Tubes can be squirrelly and willful. Some people advocate inflating tube a bit before installing, since this makes easier to handle. Manufacturers routinely warn against doing so, since it weakens walls when not confined by rim and tire. Put one side of tire on first, and pull bead into center well of rim. Inspect and wipe tubes before installing; they are not necessarily grit free or perfect, and sometimes you run into a porous batch that hardly hold air long enough for you to go flat far from ride finish. Remove valve cap and, if presta, outside knurled nut. Pinch down tire at rim valve hole, slide in tube valve, then work tube around tire making sure it doesn't get twisted anywhere in periphery. Then lever on other tire bead. Avoid pinching tube between rim and tire or rough handling. Tubes must be completely happy tucked into that confined space.

Before inflating, inspect by pinching tire side walls and watching for bits of tube caught underneath tire bead; go entirely around, especially at valve stem. Pressing down on stem, where tube tends to hang up, pushes tube deeper into tire. Screw on presta's knurled nut about half way; it's only there to stabilize pump nozzle, not secure anything. As you inflate a bit at a time, check bead seat all around; let out air if beads don't seat evenly. More of valve stem will show, so you can screw nut down more but never tighten.

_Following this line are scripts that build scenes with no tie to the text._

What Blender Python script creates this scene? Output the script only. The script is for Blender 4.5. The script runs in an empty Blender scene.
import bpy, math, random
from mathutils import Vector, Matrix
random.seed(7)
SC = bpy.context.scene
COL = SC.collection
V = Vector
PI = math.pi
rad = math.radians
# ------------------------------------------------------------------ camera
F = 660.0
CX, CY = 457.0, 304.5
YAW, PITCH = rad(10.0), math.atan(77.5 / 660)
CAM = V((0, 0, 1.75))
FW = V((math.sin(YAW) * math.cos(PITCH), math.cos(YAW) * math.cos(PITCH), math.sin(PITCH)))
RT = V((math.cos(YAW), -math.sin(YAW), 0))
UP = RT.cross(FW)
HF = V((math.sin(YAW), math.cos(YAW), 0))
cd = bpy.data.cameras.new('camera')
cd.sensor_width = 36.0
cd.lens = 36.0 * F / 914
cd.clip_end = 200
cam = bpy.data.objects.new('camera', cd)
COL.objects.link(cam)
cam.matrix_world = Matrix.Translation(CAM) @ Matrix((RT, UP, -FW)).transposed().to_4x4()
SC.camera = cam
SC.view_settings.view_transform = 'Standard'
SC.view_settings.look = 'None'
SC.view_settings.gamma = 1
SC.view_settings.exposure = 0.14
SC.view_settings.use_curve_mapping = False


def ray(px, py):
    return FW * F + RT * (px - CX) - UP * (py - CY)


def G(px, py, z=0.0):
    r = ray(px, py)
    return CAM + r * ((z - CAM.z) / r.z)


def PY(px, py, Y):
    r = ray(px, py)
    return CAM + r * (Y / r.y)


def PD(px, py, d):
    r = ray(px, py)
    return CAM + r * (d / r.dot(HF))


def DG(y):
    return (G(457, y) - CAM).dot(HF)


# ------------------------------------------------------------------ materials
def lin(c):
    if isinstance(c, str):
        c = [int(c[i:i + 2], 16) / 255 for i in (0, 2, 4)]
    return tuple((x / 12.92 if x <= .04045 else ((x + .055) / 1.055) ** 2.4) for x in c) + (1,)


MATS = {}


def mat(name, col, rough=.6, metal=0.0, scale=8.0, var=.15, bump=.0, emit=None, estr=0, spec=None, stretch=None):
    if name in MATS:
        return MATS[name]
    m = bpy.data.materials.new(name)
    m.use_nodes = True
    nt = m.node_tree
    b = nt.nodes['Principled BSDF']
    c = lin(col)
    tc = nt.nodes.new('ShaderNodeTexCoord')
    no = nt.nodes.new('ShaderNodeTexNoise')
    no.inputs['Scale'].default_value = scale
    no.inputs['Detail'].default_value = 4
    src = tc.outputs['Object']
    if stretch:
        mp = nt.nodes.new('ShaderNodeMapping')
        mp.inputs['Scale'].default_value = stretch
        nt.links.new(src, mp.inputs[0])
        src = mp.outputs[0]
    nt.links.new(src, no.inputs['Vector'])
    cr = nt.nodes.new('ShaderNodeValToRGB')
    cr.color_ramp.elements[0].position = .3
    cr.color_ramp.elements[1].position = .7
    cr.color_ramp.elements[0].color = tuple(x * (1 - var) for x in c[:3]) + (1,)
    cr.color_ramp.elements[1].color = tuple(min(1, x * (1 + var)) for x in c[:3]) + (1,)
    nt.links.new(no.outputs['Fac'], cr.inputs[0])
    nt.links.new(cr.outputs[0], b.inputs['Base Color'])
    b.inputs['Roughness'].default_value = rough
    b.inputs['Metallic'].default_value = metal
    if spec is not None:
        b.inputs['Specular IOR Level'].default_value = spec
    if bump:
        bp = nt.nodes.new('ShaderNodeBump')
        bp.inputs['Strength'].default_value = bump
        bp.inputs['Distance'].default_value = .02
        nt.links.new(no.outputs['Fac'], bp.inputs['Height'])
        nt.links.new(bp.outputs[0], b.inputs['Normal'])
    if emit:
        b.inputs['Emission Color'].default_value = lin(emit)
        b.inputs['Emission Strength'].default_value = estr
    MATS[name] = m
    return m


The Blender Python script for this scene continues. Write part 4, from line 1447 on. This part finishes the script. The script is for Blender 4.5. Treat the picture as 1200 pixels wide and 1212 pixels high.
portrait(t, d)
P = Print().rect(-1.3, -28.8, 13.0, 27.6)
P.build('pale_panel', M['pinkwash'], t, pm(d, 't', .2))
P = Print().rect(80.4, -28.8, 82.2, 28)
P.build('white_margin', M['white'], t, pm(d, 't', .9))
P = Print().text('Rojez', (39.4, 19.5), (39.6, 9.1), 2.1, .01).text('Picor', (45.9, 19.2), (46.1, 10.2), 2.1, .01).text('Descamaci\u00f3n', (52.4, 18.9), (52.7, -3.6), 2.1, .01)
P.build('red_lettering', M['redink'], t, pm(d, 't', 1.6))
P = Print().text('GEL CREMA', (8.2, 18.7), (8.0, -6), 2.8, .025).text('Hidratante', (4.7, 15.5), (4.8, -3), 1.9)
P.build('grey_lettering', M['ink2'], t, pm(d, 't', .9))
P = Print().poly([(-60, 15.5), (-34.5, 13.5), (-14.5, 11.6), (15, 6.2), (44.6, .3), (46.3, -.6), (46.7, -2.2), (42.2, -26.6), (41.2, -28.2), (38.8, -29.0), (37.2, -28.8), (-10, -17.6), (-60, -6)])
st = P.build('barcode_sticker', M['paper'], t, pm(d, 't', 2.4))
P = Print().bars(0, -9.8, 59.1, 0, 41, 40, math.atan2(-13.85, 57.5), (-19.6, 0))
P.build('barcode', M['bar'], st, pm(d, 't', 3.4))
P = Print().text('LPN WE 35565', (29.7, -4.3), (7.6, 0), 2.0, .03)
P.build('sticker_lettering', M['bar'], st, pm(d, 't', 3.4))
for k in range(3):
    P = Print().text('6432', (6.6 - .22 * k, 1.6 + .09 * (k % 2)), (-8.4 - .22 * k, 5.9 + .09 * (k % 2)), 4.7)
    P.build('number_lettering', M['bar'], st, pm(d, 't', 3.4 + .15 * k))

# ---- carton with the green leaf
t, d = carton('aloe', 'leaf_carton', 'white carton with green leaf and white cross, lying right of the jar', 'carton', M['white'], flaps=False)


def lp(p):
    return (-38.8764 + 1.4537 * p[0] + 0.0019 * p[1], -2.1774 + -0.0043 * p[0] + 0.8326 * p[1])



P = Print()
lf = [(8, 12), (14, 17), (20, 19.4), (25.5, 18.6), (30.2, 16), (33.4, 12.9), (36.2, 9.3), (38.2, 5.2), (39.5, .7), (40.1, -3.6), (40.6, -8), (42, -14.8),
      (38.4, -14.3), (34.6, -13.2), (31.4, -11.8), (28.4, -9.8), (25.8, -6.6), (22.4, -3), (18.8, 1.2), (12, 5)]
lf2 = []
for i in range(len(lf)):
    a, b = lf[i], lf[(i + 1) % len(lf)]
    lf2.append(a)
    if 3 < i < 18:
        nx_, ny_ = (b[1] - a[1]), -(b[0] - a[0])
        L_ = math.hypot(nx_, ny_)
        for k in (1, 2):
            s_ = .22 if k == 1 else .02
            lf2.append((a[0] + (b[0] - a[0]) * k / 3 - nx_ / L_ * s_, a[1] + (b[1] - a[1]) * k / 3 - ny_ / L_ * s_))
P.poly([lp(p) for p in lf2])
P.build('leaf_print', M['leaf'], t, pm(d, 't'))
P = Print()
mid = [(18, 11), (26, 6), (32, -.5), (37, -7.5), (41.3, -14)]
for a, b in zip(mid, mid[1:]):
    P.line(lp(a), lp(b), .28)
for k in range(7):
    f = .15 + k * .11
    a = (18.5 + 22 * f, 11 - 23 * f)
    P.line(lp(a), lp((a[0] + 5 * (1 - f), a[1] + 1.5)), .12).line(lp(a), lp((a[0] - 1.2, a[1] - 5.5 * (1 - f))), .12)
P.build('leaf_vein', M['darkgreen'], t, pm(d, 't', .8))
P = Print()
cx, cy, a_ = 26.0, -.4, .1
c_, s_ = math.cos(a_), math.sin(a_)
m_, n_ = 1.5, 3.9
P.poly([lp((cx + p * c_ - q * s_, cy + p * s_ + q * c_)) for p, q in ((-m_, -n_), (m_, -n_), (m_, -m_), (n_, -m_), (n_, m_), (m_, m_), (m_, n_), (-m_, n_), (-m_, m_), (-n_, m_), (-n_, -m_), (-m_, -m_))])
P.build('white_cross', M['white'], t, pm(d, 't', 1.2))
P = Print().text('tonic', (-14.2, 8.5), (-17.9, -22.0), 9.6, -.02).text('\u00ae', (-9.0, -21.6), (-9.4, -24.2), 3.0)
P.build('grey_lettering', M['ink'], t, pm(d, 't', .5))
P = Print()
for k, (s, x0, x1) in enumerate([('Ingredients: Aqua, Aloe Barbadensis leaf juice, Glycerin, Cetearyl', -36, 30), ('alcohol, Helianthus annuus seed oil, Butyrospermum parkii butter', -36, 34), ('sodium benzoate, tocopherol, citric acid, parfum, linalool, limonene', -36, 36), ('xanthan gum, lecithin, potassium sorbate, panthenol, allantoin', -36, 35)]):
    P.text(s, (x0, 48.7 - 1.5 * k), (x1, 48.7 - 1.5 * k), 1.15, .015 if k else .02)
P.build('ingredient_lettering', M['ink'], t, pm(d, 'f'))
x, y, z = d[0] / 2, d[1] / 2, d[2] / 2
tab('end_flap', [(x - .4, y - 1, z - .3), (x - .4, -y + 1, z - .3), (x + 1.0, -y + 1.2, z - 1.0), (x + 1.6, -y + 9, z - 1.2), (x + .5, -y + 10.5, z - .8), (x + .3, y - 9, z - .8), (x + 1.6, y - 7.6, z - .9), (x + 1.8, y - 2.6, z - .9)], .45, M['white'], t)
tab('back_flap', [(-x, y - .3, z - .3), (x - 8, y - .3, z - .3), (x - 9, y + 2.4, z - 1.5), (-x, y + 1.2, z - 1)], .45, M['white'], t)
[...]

Carefully reattach wheels to fork and frame. The quick release nut should only be flush, then pivot lever back to latch tightly. Cyclists debate lever's proper position, say it should face backwards to avoid the unlikely chance that something could snag on it, dump you, or loosen wheel. Prefer to lock it astride fork or frame member, so lever is less affected by carrying bike on a rack.

Now comes the fun part: Go for a short spin to make sure your repairs can be trusted. Wear a helmet.